Note each line of the listing that contains the string "parts", and copy it.
[Begin Extracted material]
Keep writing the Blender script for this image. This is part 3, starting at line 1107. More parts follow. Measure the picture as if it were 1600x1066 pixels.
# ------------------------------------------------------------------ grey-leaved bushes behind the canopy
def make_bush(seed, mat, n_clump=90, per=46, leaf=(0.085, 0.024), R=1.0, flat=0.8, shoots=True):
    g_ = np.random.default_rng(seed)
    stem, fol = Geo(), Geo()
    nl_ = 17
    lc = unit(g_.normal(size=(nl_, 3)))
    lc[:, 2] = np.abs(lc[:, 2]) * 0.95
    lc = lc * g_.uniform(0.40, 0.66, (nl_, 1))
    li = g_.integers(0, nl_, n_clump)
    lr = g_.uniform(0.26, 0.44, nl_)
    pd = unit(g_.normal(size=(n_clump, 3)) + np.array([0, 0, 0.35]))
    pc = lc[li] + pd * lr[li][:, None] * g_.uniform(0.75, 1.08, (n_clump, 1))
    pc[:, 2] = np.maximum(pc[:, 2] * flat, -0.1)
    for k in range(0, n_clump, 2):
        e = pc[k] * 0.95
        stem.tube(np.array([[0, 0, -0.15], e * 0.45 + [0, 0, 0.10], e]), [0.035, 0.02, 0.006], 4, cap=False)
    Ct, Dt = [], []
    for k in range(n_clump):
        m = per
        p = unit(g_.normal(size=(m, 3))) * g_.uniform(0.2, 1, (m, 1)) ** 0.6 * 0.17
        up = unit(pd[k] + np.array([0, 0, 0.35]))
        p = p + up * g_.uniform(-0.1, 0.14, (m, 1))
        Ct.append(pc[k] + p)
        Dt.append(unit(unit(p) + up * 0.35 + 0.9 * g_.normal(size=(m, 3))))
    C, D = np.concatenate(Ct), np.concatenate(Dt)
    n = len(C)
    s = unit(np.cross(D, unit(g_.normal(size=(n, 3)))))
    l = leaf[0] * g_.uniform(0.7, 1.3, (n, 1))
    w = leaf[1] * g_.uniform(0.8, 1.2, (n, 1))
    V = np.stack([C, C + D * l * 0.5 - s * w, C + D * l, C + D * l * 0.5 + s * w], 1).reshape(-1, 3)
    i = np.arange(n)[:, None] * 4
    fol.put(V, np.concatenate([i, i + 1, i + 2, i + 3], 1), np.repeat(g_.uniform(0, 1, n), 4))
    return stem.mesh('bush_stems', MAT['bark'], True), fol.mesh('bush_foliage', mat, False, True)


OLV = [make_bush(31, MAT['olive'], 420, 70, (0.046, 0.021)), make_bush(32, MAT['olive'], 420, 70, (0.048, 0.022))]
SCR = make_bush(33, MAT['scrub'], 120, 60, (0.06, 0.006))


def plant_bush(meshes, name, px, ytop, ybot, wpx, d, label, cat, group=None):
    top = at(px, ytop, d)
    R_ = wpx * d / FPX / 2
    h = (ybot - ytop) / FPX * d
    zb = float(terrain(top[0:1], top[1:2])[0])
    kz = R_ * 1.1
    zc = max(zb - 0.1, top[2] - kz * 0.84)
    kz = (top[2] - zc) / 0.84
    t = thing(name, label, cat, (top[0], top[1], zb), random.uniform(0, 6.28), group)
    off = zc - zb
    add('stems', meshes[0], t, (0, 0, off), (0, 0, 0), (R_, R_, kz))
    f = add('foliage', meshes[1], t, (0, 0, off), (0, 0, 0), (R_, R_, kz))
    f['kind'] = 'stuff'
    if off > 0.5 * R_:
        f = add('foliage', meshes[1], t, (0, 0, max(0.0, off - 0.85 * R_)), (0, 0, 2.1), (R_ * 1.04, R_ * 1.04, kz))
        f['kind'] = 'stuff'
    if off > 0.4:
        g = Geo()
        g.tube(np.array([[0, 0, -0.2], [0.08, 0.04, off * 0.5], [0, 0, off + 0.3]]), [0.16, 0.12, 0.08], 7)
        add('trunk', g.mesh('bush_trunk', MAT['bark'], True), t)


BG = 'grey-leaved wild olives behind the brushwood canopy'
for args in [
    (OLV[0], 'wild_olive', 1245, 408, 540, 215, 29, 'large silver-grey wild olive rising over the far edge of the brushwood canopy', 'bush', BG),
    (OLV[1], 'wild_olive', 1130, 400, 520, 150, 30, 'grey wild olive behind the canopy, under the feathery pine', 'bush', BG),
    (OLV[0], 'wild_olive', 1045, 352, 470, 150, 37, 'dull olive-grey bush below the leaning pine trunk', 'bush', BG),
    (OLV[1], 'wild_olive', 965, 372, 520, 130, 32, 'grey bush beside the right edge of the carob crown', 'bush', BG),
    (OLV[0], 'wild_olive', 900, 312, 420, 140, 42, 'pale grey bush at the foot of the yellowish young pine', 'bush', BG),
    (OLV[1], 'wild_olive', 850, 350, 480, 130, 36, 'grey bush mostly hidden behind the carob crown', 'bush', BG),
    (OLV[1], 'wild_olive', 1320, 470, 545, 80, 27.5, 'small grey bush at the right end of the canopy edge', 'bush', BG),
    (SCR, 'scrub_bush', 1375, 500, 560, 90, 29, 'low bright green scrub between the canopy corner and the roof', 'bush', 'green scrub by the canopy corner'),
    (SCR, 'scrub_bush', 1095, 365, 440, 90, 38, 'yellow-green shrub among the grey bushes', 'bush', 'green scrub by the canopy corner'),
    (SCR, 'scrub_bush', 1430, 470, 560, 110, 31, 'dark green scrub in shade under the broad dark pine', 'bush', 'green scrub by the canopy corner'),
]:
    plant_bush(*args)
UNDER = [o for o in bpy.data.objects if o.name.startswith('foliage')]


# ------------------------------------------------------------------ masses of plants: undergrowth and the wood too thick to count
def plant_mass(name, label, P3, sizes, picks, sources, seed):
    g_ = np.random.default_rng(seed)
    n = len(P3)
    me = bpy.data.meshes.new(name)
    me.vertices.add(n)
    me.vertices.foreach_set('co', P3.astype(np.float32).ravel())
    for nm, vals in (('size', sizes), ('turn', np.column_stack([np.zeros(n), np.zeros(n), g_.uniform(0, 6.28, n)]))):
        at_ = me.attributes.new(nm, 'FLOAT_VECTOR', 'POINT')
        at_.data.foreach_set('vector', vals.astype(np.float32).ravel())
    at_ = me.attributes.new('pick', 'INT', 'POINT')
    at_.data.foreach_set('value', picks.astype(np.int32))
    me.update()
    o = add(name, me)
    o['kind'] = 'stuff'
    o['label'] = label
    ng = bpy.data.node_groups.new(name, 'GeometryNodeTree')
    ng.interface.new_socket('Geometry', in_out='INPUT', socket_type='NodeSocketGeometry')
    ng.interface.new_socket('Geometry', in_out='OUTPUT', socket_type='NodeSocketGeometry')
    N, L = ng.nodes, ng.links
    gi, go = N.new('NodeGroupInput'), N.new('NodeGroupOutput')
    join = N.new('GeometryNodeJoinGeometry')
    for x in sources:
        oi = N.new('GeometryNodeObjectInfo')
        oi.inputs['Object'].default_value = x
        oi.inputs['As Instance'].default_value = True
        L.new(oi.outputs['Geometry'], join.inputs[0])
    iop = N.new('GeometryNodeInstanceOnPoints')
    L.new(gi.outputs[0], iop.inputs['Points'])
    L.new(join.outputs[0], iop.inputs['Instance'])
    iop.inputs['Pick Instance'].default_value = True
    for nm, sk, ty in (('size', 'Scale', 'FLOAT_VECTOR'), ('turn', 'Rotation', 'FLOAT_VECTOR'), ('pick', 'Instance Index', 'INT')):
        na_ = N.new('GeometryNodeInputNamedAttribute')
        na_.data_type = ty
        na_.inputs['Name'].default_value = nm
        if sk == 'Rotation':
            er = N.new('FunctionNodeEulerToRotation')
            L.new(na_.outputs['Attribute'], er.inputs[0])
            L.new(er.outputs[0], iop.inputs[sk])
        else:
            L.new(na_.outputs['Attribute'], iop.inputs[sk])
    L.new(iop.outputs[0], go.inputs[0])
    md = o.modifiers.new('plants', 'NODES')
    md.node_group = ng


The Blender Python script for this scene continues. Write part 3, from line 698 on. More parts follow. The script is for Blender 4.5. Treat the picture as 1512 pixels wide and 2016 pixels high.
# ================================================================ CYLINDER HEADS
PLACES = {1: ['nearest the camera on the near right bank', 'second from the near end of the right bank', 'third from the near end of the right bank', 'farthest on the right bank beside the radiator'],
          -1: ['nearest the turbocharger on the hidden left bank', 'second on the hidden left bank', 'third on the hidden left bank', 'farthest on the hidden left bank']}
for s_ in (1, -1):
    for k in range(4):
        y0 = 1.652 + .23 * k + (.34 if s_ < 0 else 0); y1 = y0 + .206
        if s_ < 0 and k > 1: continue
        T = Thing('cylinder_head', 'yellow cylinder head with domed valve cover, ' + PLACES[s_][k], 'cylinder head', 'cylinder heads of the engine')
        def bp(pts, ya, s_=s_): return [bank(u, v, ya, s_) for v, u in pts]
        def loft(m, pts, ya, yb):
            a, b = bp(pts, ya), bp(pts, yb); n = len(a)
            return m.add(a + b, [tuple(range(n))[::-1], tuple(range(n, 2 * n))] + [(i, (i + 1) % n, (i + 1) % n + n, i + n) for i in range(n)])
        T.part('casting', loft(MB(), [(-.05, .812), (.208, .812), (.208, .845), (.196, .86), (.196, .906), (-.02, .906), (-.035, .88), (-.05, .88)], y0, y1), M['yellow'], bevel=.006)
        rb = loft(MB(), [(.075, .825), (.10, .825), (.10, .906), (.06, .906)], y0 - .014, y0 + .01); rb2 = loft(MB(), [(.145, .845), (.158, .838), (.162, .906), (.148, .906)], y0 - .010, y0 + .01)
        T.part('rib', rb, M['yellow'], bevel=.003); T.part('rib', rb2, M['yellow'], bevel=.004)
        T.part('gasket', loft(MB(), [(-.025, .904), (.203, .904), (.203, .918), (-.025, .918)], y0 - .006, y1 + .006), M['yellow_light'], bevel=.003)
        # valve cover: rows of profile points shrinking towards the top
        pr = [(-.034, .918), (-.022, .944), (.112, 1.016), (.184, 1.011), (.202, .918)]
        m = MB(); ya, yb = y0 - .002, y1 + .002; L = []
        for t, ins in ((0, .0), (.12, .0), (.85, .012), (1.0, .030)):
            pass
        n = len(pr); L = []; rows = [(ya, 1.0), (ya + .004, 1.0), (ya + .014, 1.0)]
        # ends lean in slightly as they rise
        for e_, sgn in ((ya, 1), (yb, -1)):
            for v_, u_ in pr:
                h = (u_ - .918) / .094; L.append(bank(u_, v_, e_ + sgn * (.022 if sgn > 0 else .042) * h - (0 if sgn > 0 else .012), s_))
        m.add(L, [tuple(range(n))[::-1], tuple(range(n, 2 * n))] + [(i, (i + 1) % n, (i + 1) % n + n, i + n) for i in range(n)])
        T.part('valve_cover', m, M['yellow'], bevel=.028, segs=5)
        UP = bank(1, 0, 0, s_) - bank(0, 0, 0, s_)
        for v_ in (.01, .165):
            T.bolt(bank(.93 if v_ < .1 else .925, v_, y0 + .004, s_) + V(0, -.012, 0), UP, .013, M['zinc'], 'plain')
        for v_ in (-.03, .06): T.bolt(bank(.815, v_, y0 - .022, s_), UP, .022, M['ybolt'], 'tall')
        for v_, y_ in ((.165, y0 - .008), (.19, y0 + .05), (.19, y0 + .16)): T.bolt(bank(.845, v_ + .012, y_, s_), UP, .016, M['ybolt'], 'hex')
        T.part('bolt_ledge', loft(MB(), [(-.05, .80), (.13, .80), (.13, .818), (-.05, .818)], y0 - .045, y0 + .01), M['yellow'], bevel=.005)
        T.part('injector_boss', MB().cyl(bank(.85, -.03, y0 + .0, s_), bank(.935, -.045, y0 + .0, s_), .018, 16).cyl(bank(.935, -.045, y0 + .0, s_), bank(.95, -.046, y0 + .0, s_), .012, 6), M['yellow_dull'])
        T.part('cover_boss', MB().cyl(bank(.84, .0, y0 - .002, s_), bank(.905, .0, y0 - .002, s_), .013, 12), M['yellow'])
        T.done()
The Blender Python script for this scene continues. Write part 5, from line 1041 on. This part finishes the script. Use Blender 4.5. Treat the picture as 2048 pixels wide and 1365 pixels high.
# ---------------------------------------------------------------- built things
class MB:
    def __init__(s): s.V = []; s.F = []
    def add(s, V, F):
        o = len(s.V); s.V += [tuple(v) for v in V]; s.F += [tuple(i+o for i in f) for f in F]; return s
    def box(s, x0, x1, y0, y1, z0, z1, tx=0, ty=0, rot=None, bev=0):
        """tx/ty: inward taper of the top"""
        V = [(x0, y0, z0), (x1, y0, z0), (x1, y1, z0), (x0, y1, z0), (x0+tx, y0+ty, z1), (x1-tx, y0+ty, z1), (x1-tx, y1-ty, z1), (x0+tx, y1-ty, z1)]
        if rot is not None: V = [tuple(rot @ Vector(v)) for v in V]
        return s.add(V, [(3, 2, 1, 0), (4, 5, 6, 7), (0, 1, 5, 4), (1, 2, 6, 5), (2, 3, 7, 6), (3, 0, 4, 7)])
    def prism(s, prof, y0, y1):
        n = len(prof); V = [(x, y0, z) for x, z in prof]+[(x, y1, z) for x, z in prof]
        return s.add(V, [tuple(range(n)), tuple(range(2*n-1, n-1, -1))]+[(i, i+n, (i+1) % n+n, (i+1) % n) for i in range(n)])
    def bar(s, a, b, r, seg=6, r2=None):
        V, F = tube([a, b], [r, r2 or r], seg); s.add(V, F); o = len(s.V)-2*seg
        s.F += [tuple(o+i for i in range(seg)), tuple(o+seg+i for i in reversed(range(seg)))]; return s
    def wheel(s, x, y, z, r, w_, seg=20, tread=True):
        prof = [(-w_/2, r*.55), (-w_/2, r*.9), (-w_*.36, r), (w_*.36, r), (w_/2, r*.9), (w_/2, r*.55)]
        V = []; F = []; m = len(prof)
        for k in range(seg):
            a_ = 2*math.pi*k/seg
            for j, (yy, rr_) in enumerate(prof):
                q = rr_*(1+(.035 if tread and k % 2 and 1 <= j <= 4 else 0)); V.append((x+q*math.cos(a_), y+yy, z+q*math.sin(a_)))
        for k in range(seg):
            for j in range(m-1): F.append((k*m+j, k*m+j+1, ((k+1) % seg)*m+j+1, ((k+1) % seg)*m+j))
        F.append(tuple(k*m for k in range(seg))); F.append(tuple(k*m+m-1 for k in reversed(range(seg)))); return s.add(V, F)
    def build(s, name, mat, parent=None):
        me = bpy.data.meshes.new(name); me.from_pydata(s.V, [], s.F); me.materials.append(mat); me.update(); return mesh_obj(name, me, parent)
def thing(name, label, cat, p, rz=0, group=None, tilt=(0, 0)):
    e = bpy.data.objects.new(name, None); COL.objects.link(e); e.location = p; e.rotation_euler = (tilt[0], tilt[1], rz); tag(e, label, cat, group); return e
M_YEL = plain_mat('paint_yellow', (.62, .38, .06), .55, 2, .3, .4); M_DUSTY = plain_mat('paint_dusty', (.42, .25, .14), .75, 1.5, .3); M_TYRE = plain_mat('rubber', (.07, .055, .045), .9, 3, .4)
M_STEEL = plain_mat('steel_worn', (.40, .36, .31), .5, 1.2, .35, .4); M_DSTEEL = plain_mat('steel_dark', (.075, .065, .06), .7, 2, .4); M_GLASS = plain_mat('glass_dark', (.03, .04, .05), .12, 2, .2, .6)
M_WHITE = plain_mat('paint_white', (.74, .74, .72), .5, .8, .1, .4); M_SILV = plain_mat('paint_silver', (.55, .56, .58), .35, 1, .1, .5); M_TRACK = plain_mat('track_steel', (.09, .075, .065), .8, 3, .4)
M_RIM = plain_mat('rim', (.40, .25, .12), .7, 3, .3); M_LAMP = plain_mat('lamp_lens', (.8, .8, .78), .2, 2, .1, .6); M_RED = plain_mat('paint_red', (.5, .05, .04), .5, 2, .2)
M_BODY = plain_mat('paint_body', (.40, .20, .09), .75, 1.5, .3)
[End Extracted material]
◆ Final result:
Keep writing the Blender script for this image. This is part 3, starting at line 1107. More parts follow. Measure the picture as if it were 1600x1066 pixels.
The Blender Python script for this scene continues. Write part 3, from line 698 on. More parts follow. The script is for Blender 4.5. Treat the picture as 1512 pixels wide and 2016 pixels high.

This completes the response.